Saturday, February 8, 2014

Online dating is weird, man.

"I don't envy you."
"I don't know what I'd do if I were single again."
*leaning forward with polite interest, and pity in her eyes*
"Isn't it kind of scary? I mean, I know the stigma's gone, but still?"

The less said about online dating, the better.  So... here's a whole post about it!

Before anyone comments that I'm picky, I think most of this is about some form of social graces.  While the below is clearly my opinion on what is and isn't acceptable, things like manners don't fly out the window simply because you're online. 

One small pet peeve that I have, and I wouldn't be surprised if I was the only one, is when people refer to themselves as nerds.  Having interests is a good thing, period.  Bragging about being a nerd, even if true, strikes me as incredibly pointless.  Since becoming a badge of honour, everyone calls themselves nerds and the word has no meaning.  If you're on a dating site, and you have interests, that's good, I'd love to hear about those interests.  If you brag about being a nerd, I might not want to hear about them.

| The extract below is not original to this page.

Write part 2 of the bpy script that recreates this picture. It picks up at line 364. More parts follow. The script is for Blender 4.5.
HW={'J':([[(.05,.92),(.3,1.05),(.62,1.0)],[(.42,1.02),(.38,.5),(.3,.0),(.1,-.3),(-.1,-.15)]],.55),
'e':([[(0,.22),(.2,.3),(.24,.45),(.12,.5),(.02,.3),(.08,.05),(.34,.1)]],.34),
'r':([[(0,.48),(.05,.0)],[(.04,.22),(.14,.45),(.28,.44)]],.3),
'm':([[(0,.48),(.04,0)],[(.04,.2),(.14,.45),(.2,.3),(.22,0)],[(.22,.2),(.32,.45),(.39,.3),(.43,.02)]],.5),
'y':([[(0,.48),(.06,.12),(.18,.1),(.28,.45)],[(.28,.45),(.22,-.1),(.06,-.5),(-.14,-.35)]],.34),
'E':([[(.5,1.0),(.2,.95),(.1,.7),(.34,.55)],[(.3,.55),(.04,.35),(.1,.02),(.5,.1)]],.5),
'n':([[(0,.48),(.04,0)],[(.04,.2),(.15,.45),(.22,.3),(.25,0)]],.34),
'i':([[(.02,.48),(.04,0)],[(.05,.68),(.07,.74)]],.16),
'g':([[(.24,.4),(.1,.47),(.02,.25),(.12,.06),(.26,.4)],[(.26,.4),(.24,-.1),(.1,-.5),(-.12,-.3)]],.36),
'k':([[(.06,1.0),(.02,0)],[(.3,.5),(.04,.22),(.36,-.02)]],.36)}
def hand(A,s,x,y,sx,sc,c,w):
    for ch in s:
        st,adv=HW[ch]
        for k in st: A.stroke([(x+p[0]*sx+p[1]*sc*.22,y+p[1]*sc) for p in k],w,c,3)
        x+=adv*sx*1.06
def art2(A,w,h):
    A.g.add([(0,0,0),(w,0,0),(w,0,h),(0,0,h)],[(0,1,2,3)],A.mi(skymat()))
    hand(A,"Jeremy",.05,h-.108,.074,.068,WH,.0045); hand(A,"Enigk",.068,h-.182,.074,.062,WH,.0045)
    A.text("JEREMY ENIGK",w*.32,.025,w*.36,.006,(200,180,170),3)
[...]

Pictured: Someone I wouldn't say no to, given the right circumstances... ugh, fuck your caption.


In some ways, I'm really grateful I'm a woman.  I think men have a harder time on dating sites. I don't even really have to reach out to anyone (although I do), I can just wait and they'll message me.  For this paragraph, I'm speaking of men who are not douchebags (who will be covered later in the post), I'm talking about genuine, nice fellas, who are really just looking for a date*.  When they first join, these poor buggers come online, and they take a look at who's around, and then write a really nice email.  Sometimes, the email is epic, frightfully long, commenting on a tonne of .  And they never hear back.   I've responded to some of these guys, and it doesn't end very well.  About halfway through the coffee date, there's a voice in my head saying "run, bitch, run!".  If there's one thing I've learned, it's this: if someone is socially awkward in an email, there's not much of a chance meeting in person is going to improve that**.  I'm not saying these men are lower than me, or scum of the earth, I'm simply pointing out that these guys are never a match for me, no matter how much we have in common on paper.  I think a number of these guys aren't a match for anyone, yet, but they'll get better at it over time.

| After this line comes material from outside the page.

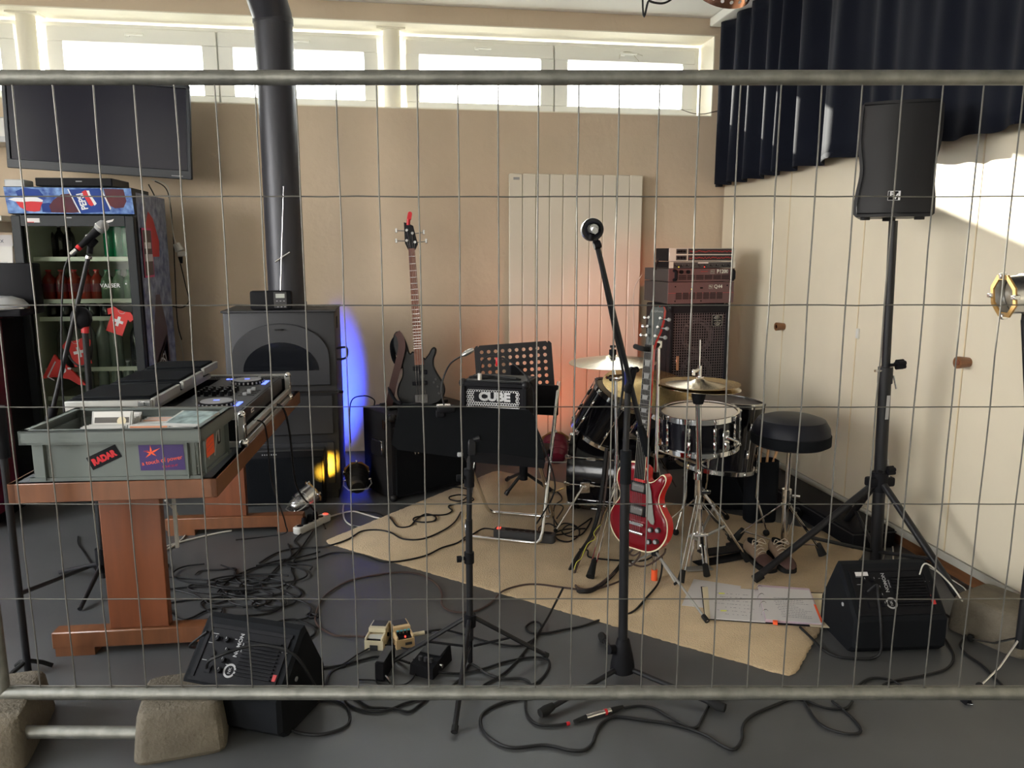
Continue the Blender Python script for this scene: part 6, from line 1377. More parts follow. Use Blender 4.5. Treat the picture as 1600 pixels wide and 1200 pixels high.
B('connector', 'chrome_soft', t).cyl((0.002, -.004, -.05), (.004, -.010, -.085), .0095, n=14).done()
B('clip', 'black', t).cyl((.006, -.03, -.02), (.002, -.004, -.03), .008, n=10).cyl((0, 0, -.038), (0, 0, -.022), .0195, n=16, caps=False).done()
# ================================================================== PA SPEAKER ON TRIPOD (right)
PS = G(1367, 893)
ptop = AY(1396, 345, PS.y)
t = thing('speaker_stand', 'black tripod speaker stand by the cupboard carrying the loudspeaker', 'speaker stand', (PS.x, PS.y, 0))
ax = (ptop - PS).normalized(); L = (ptop - PS).length
zj = (AY(1377, 752, PS.y) - PS).length
B('lower_tube', 'black_metal', t, True).cyl(PS + ax * .015, PS + ax * (AY(1390, 575, PS.y).z), .027, n=22).done()
B('upper_tube', 'black_metal', t, True).cyl(PS + ax * .85, ptop, .0185, n=18).done()
B('foot_cap', 'rubber', t).cyl((0, 0, 0), (0, 0, .035), .031, n=18).done()
B('hub', 'black', t, True).cyl(PS + ax * (zj - .045), PS + ax * (zj + .045), .036, n=18).box(PS + ax * zj, (.13, .05, .045), bev=.01).done()
kz = AY(1383, 735, PS.y).z
for px, py, rr in ((1391, 736, .020), (1407, 570, .021)):
    b = B('clamp_knob', 'black', t, True); c = AY(px - 6, py, PS.y - .02); e = AY(px + 5, py - 1, PS.y - .02)
    b.cyl(c - Vector((.04, 0, 0)), c, .007, n=10)
    for i in range(5): b.cyl(c + Vector((0, rr * .62 * math.cos(i * 1.2566), rr * .62 * math.sin(i * 1.2566))), e + Vector((0, rr * .62 * math.cos(i * 1.2566), rr * .62 * math.sin(i * 1.2566))), rr * .5, n=10)
    b.cyl(c, e, rr * .8, n=12).done()
z_ = AY(1388, 585, PS.y).z
B('collar', 'black_metal', t, True).cyl(PS + ax * (z_ - .04), PS + ax * (z_ + .035), .032, n=18).done()
B('lock_pin', 'chrome_soft', t, True).cyl(PS + ax * z_ + Vector((.02, -.03, -.0)), PS + ax * z_ + Vector((.035, -.035, -.06)), .004, n=8).cyl(PS + ax * z_ + Vector((-.06, -.01, .02)), PS + ax * z_ + Vector((-.02, -.01, .02)), .006, n=8).done()
B('tube_label', 'grey_print', t, True).box(PS + ax * .80 + Vector((.002, -.0265, 0)), (.016, .002, .11), None).done()
def tri(q, r0=.016):
    f = q - PS; a = PS + ax * (zj - .01); B('leg', 'black_metal', t, True).tube([a + Vector((f.x, f.y, 0)).normalized() * .03, q + Vector((0, 0, .016))], r0, 12).done()
    B('leg_foot', 'rubber', t, True).tube([q * .94 + a * .06 + Vector((0, 0, .01)), q + Vector((0, 0, .016))], r0 + .004, 12).done()
    B('strut', 'black_metal', t, True).tube([PS + ax * .10, a * .45 + q * .55], .009, 8).done()
for q in (G(1178, 914) + Vector((0, 0, RZ)), G(1528, 984), Vector((2.36, 3.66, 0))): tri(q)
sp = AY(1400, 252, 3.06)
ZB_, ZH = AY(1397, 340, 3.02).z + .005, .470
t = thing('loudspeaker', 'black curved loudspeaker with a white square logo on the tripod', 'loudspeaker', M=T(AY(1398, 252, 3.02).x + .018, 3.02, ZB_) @ Rz(-27))
def wv(f): return .157 - .020 * math.exp(-((f - .40) / .19) ** 2) + .006 * math.sin(pi * f) - .006 * (f > .97)
n_ = 22
def ring(f, wx, y0, y1, bow):
    w = wv(f) * wx; return [(-w, y0, f * ZH), (-w * .8, y0 - bow * .36, f * ZH), (-w * .4, y0 - bow * .84, f * ZH), (0, y0 - bow, f * ZH), (w * .4, y0 - bow * .84, f * ZH), (w * .8, y0 - bow * .36, f * ZH), (w, y0, f * ZH), (w * .72, y1, f * ZH), (-w * .72, y1, f * ZH)]
lay = [ring(i / n_, 1, .035, .30, .02) for i in range(n_ + 1)]
lay = [[(x * .93, y, z_ - .0) for x, y, z_ in lay[0]]] + [[(x, y, z_ + .012) for x, y, z_ in lay[0]]] + lay[1:-1] + [[(x, y, z_ - .012) for x, y, z_ in lay[-1]], [(x * .93, y, z_) for x, y, z_ in lay[-1]]]
B('enclosure', 'black_metal', t).loft(lay).done(30)
gl = [ring(.035 + .93 * i / n_, .90, .026, .05, .022) for i in range(n_ + 1)]
B('front_grille', 'black_metal', t).loft(gl).done(30)
def gout(k, off):
    f = [.03 + .94 * i / n_ for i in range(n_ + 1)]
    return [(-wv(q) * k, .022 - off, q * ZH) for q in f] + [(wv(q) * k, .022 - off, q * ZH) for q in reversed(f)]
B('grille_seam', 'black', t).tube(gout(.915, 0.004), .0028, 6, closed=True).done()
B('foot', 'rubber', t).cyl((-.105, .06, -.012), (-.105, .06, .004), .02, n=12).cyl((.105, .06, -.012), (.105, .06, .004), .02, n=12).cyl((0, .15, -.014), (0, .15, .01), .026, n=14).done()
lg = B('logo_plate', 'black', t).box((-.008, .0008, .085), (.044, .003, .038)).use('sign_white').box((-.008, -.001, .1035), (.044, .002, .0012)).box((-.008, -.001, .0665), (.044, .002, .0012)).box((-.030, -.001, .085), (.0012, .002, .038)).done()
B('logo_bar', 'sign_white', lg).box((.013, -.001, .085), (.008, .002, .038)).done()
text('E', .030, 'sign_white', lg, T(-.016, -.0012, .090) @ FRONT, bold=.0012); text('V', .030, 'sign_white', lg, T(-.001, -.0012, .081) @ FRONT, bold=.0012)
cord('speaker_lead', [PS + ax * .55 + Vector((.035, .0, 0)), PS + ax * .4 + Vector((.045, -.01, 0)), PS + Vector((.04, -.0, .1)), PS + Vector((.05, .02, .012)), PS + Vector((.02, -.15, .006)), G(1405, 905)], .004, 'cable_white', 'pale lead running down the right tripod tube')

# ================================================================== FLOOR MONITORS
def wedge(label, M, w=.40, cable_=True):
    t = thing('floor_monitor', label, 'floor monitor', M=M)
    # profile (y, z): lower face towards the viewer, sloping control side above it, grille at the back
    pr = [(.03, 0), (0, .03), (0, .135), (.155, .298), (.18, .302), (.28, .12), (.28, .02), (.26, 0)]
    n = 7; lay = []
    for i in range(n):
        f = i / (n - 1); x = (f - .5) * w; s = 1 - (.10 if i in (0, n - 1) else .0)
        cy, cz = .14, .13; lay.append([(x, cy + (y - cy) * s, cz + (z_ - cz) * s if z_ > .03 else z_) for y, z_ in pr])
    lay[1] = [(x - (w / 6) * .82, y, z_) for x, y, z_ in lay[1]]; lay[-2] = [(x + (w / 6) * .82, y, z_) for x, y, z_ in lay[-2]]
    B('enclosure', 'black_matte', t).loft(lay).done(30)
    u = Vector((0, .155, .163)).normalized(); nn = Vector((0, -u.z, u.y)); PM = T(Vector((0, .0775, .2165)) + nn * .0005) @ Matrix((Vector((1, 0, 0)), u, nn)).transposed().to_4x4()
    b = B('panel_frame', 'black', t); pw, ph = w * .80, .170
    b.box((0, ph / 2, 0), (pw + .02, .012, .010), PM).box((0, -ph / 2, 0), (pw + .02, .012, .010), PM).box((-pw / 2, 0, 0), (.012, ph, .010), PM).box((pw / 2, 0, 0), (.012, ph, .010), PM).done()
    p = B('control_panel', 'black', t).box((0, 0, 0), (pw - .01, ph - .01, .003), PM).done()
    h = B('heat_sink', 'black', t)
    for k in range(11): h.box((.065, -.055 + k * .011, .006), (.13, .004, .010), PM)
    h.done()
    for (x, y) in ((-.105, .045), (-.068, .045), (-.055, .012), (-.055, -.018), (-.055, -.05)): k = B('control_knob', 'black', t).cyl(PM @ Vector((x, y, 0)), PM @ Vector((x, y, .016)), .0085, n=14).done(); B('knob_line', 'grey_print', k).box((x, y + .004, .0163), (.0015, .007, .001), PM).done()
    B('socket', 'black', t).cyl(PM @ Vector((-.105, -.002, 0)), PM @ Vector((-.105, -.002, .006)), .011, n=14).box((-.10, -.05, .003), (.024, .024, .006), PM).done()
    m_ = B('marking', 'grey_print', t)
    for (x, y, a, c) in ((-.125, .03, .02, .0015), (-.125, -.025, .018, .0015), (-.04, .052, .008, .0015), (-.04, -.028, .008, .0015), (-.12, .06, .022, .0015), (.145, .035, .02, .0015)): m_.box((x, y, .002), (a, c, .001), PM)
    m_.done()
    text('NOMON', .019, 'grey_print', t, PM @ T(-.022, .035, .002) @ Rz(90), bold=.0003)
    text('powered', .008, 'grey_print', t, PM @ T(-.008, .030, .002) @ Rz(90))
    e = B('emblem', 'grey_print', t); e.add([PM @ Vector((-.022 + r_ * math.cos(2 * pi * i / 28), -.045 + r_ * math.sin(2 * pi * i / 28), .0022)) for r_ in (.0155, .022) for i in range(28)], [(i, (i + 1) % 28, 28 + (i + 1) % 28, 28 + i) for i in range(28)]).done()
    text('NK', .014, 'grey_print', t, PM @ T(-.022, -.045, .002) @ Rz(90))
    B('power_switch', 'led_red_dim', t).box((.142, -.045, .004), (.012, .02, .006), PM).done(); B('lamp', 'led_red_dim', t).cyl(PM @ Vector((.142, -.02, 0)), PM @ Vector((.142, -.02, .004)), .003, n=8).done()
    for s_ in (-1, 1): B('corner_screw', 'grey_plastic', t).cyl((s_ * (w / 2 - .003), .10, .16), (s_ * (w / 2 + .002), .10, .16), .008, n=10).done()
    return t, PM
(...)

The guys you want to hear from are the ones who say a simple hello, comment on something in your profile**, and then just say it would be nice to hear back.  I picture these guys maybe writing 3 or 4 of these, and then carrying on with their lives.  Unlike the previously mentioned fella, who I picture agonizing over each word ("have I used the word 'interesting' too much?").  Also, if I do chat with them over the phone (text or actual conversation), there is often the slightest gap in between conversations, because they're busy doing something else.  Having a life is pretty sexy at times.

The last category of gentleman is the douchebag.  I'm sure there are a couple of men out there I've incorrectly mislabeled as this, but then maybe they should stop acting like douchebags.  These guys are the entire reason a good number of women are labeled as "responds selectively" or "responds extremely selectively." These guys will send a message that reads simply "hey u****", or the ever simple "sex?" My personal favourite was:

"I go to <local university>. I think you're a milf, are you up for a friends with benefits type affair?*****"

Dating is difficult, no matter how you're going about it.  Even if you calculate things carefully, at some point, you're going to have to come out from behind the computer and talk to a person.  I have such a hard time with people who don't understand this.



*no matter how clueless or misguided they may seem at times.
**the same cannot be said for texting, however.  I've met a number of people who were shit at texting, because they just didn't like texting.  When you write an email, you have time to properly form sentences and restrain what you're saying.  If you really don't have time to write a proper email, then maybe you don't have time for a dating site.
***"I've noticed you've mentioned a passion for highlighting all the moments in Harry Potter that hint to Dumbledore's sexual leanings.  I also enjoy this!"
****did not capitalizing or typing out the y or the o really save you a tonne of time there, champ?
*****MILF? Fuck you and fuck your university, you little shit.